**STATED EXERCISE**
Beginning with the first line below, please repeat the material exactly, ending with the line that includes "tr = trailer('boat_trailer', 'trailer".

─── DATA SECTION

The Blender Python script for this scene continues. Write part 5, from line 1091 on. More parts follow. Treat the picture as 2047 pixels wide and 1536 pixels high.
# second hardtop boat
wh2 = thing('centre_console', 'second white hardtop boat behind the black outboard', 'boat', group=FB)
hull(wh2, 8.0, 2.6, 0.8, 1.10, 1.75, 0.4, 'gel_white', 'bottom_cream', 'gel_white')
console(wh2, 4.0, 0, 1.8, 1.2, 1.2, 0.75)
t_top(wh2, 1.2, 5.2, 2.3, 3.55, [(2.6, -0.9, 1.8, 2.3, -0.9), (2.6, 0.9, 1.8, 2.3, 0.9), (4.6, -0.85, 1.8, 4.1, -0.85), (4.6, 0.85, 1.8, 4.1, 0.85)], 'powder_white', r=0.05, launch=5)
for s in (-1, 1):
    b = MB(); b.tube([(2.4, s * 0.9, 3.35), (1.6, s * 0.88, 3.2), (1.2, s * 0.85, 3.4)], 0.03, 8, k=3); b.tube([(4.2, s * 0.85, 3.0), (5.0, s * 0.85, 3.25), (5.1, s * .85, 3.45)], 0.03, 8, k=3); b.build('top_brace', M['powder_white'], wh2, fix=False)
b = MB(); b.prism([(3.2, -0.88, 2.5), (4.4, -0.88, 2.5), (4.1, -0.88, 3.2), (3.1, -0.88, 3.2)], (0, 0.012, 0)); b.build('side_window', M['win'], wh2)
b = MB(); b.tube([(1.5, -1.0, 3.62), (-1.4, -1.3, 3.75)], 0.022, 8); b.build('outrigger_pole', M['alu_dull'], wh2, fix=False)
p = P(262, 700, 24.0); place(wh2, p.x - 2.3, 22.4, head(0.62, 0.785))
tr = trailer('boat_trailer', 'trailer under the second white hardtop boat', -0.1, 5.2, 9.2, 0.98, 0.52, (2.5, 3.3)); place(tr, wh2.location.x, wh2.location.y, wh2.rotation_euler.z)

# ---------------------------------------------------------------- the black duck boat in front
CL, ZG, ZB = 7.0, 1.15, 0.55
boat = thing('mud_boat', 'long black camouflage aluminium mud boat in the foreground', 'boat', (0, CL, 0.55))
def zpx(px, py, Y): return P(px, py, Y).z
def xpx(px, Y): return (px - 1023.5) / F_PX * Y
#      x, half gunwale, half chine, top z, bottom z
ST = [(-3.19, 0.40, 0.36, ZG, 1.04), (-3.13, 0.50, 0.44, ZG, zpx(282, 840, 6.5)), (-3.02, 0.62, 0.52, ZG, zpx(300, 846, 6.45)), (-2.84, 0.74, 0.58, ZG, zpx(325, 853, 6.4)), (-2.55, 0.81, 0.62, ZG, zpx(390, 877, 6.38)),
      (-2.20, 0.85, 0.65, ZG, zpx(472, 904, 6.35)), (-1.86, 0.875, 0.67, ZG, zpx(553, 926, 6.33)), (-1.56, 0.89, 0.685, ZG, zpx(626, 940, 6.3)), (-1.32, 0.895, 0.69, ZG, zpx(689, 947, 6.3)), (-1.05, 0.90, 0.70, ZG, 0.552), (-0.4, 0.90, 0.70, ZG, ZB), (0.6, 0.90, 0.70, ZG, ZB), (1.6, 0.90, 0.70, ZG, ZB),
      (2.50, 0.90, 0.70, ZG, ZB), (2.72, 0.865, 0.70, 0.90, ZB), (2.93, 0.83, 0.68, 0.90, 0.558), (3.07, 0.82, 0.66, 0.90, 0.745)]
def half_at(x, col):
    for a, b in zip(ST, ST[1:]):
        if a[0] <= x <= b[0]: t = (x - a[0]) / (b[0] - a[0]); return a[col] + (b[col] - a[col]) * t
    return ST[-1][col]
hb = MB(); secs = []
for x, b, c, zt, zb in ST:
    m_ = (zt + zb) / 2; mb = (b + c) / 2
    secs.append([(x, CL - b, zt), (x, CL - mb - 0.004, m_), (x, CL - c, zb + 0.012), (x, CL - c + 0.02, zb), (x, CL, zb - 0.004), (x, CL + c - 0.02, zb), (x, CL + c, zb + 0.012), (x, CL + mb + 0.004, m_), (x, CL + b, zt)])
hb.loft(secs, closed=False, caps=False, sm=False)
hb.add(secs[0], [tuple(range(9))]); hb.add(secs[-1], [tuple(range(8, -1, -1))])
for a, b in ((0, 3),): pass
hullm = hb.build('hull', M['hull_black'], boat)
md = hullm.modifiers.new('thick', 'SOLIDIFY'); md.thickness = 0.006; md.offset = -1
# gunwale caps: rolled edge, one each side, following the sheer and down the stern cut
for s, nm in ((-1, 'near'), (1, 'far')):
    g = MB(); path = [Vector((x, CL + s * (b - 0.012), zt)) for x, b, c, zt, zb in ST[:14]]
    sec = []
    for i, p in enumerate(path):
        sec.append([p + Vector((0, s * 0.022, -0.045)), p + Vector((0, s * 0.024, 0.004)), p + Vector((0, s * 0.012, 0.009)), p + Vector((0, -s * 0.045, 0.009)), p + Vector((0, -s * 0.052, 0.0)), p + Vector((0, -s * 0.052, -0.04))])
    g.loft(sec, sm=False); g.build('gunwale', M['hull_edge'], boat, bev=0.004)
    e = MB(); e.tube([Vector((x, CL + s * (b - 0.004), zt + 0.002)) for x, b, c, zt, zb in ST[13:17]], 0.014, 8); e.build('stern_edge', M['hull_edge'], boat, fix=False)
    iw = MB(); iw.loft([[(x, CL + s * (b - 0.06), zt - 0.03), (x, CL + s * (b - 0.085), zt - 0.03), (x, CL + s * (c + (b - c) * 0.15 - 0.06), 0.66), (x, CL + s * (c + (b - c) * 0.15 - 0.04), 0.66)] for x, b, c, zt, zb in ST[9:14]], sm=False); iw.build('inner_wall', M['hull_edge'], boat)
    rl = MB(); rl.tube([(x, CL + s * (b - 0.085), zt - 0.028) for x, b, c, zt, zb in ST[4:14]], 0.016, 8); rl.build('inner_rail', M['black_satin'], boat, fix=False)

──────

**TASK RESULT**
The Blender Python script for this scene continues. Write part 5, from line 1091 on. More parts follow. Treat the picture as 2047 pixels wide and 1536 pixels high.
# second hardtop boat
wh2 = thing('centre_console', 'second white hardtop boat behind the black outboard', 'boat', group=FB)
hull(wh2, 8.0, 2.6, 0.8, 1.10, 1.75, 0.4, 'gel_white', 'bottom_cream', 'gel_white')
console(wh2, 4.0, 0, 1.8, 1.2, 1.2, 0.75)
t_top(wh2, 1.2, 5.2, 2.3, 3.55, [(2.6, -0.9, 1.8, 2.3, -0.9), (2.6, 0.9, 1.8, 2.3, 0.9), (4.6, -0.85, 1.8, 4.1, -0.85), (4.6, 0.85, 1.8, 4.1, 0.85)], 'powder_white', r=0.05, launch=5)
for s in (-1, 1):
    b = MB(); b.tube([(2.4, s * 0.9, 3.35), (1.6, s * 0.88, 3.2), (1.2, s * 0.85, 3.4)], 0.03, 8, k=3); b.tube([(4.2, s * 0.85, 3.0), (5.0, s * 0.85, 3.25), (5.1, s * .85, 3.45)], 0.03, 8, k=3); b.build('top_brace', M['powder_white'], wh2, fix=False)
b = MB(); b.prism([(3.2, -0.88, 2.5), (4.4, -0.88, 2.5), (4.1, -0.88, 3.2), (3.1, -0.88, 3.2)], (0, 0.012, 0)); b.build('side_window', M['win'], wh2)
b = MB(); b.tube([(1.5, -1.0, 3.62), (-1.4, -1.3, 3.75)], 0.022, 8); b.build('outrigger_pole', M['alu_dull'], wh2, fix=False)
p = P(262, 700, 24.0); place(wh2, p.x - 2.3, 22.4, head(0.62, 0.785))
tr = trailer('boat_trailer', 'trailer under the second white hardtop boat', -0.1, 5.2, 9.2, 0.98, 0.52, (2.5, 3.3)); place(tr, wh2.location.x, wh2.location.y, wh2.rotation_euler.z)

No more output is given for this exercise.